A diamond is carbon arranged in a very specific way. Each atom bonds to 4 others in a tetrahedral lattice, and that geometry accounts for everything people care about: the hardness, the refractive index, the way light splits into color as it exits the stone. For a long time, the only place this arrangement occurred was roughly 150 km below the surface of the earth, under conditions that took billions of years to produce a single crystal. That is no longer the case. Two laboratory methods now replicate those conditions with enough precision to grow diamonds that are chemically and structurally identical to their mined counterparts, and the processes behind them are more interesting than most people assume.
Pressure and Heat: The HPHT Method
High-pressure, high-temperature growth starts with graphite powder as the carbon source. The powder goes into a capsule alongside a metallic flux, which serves as a solvent for the carbon, and a small diamond seed that provides the template for crystal growth.
The capsule is then subjected to pressures between 5 and 6 GPa. To put that in perspective, 5 GPa is roughly the pressure found at a depth of 150 to 190 km inside the Earth. Temperatures inside the capsule reach between 1,300 and 1,600°C. Under those conditions, the metallic flux dissolves the carbon from the graphite source, and dissolved carbon atoms migrate through the flux toward the seed crystal, attaching themselves in the same tetrahedral pattern found in mined stones.
The seed grows outward, atom by atom. Growth rates depend on temperature stability, the composition of the flux, and how evenly pressure is maintained across the capsule. A finished stone can take days or weeks to reach a usable size.
What Happens Inside the Growth Chamber at a Molecular Level
During CVD synthesis, methane molecules break apart inside a plasma field, releasing individual carbon atoms that settle onto a diamond seed one layer at a time. The process runs at comparatively low pressures but requires substrate temperatures around 800 to 1,000°C to maintain proper crystal formation. Synthetic sapphires and cubic zirconia grow through entirely different thermal processes, which is partly why lab grown diamonds remain structurally identical to mined stones, while those alternatives do not share the same atomic lattice.
Trace gases in the chamber also matter. Introducing small amounts of nitrogen during growth produces yellow tones, and boron additions create blue hues. According to GIA data, most CVD stones undergo post-growth HPHT treatment specifically to remove residual color, yielding Type II diamonds with no detectable nitrogen impurities.
Why Most Lab Grown Diamonds Are Type II
The classification matters because it relates directly to purity. Type II diamonds contain no detectable nitrogen impurities within their crystal structure. In nature, that kind of purity is rare. Only about 1% of mined diamonds fall into the Type II category. Lab grown stones, on the other hand, are almost always Type II because the controlled environment of a growth chamber limits contamination from the start.

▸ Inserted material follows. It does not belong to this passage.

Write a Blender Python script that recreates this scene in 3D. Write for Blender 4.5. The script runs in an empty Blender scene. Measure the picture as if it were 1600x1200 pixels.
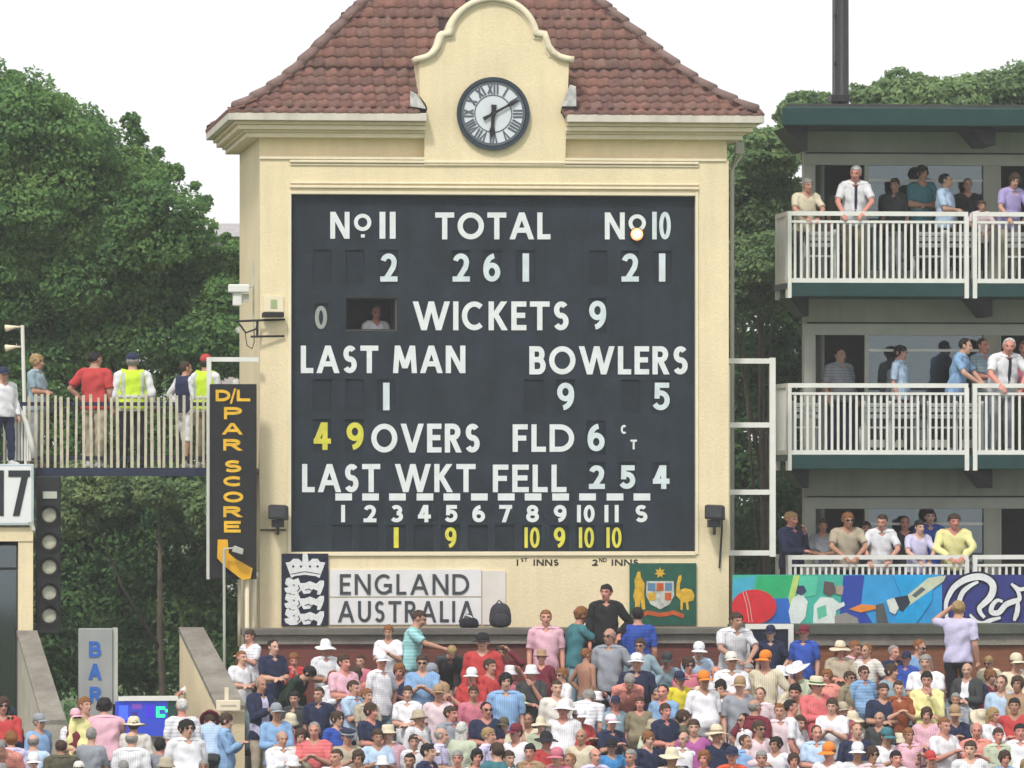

Colorless and near-colorless lab grown diamonds consistently test as Type II because the growth conditions are engineered to exclude nitrogen. When residual color does appear in a finished stone, post-growth treatment under high pressure and temperature can correct it. This is the standard practice for most stones passing through gemological laboratories like GIA.
How CVD Differs from HPHT in Practice
The 2 methods produce the same material but operate under very different physical principles. HPHT mimics the conditions of the Earth’s mantle by applying extreme force and temperature simultaneously. CVD bypasses the need for extreme pressure entirely and instead relies on chemical reactions in a low-pressure gas environment.
Most lab grown diamonds now passing through GIA’s facilities are CVD-grown. The method lends itself to producing larger, flatter plates of diamond material and gives manufacturers more control over the introduction or exclusion of trace elements during growth.
HPHT remains in wide use, particularly for producing smaller stones and for post-growth treatment of CVD diamonds that need color correction.
The Market in Numbers
The global lab grown diamond market was valued at $29.46 billion in 2025, according to industry projections, and is expected to reach $91.85 billion by 2034 at a compound annual growth rate of 13.42%. Lab grown stones accounted for roughly 1% of diamond sales in 2015. By 2024, that figure had reached about 20%, and 52% of center stones sold in 2024 were lab grown. Among Gen Z engagement ring buyers, 2 out of 3 now choose lab grown diamonds.
Regulation Is Catching Up
Starting in January 2026, the European Union requires traceability evidence for all polished diamond imports. This includes a Due Diligence Statement on Diamond Origin. The requirement applies to both mined and lab grown stones and represents a formalized attempt to bring supply chain accountability into the gemstone trade.
The traceability mandate puts additional documentation requirements on producers but also provides end buyers with verifiable records about where and how their stones were made. For lab grown diamonds, this process is relatively straightforward since the production environment is fully documented from seed to finished stone.
The Underlying Science Is the Same
What makes all of this work is that carbon behaves the same way under the right conditions, regardless of where those conditions occur. A carbon atom bonding to 4 neighbors at 109.5 degree angles in a laboratory reactor is doing the same thing it would do 160 km underground. The finished product carries the same physical, chemical, and optical properties because the atomic process is identical. The location changed. The science did not.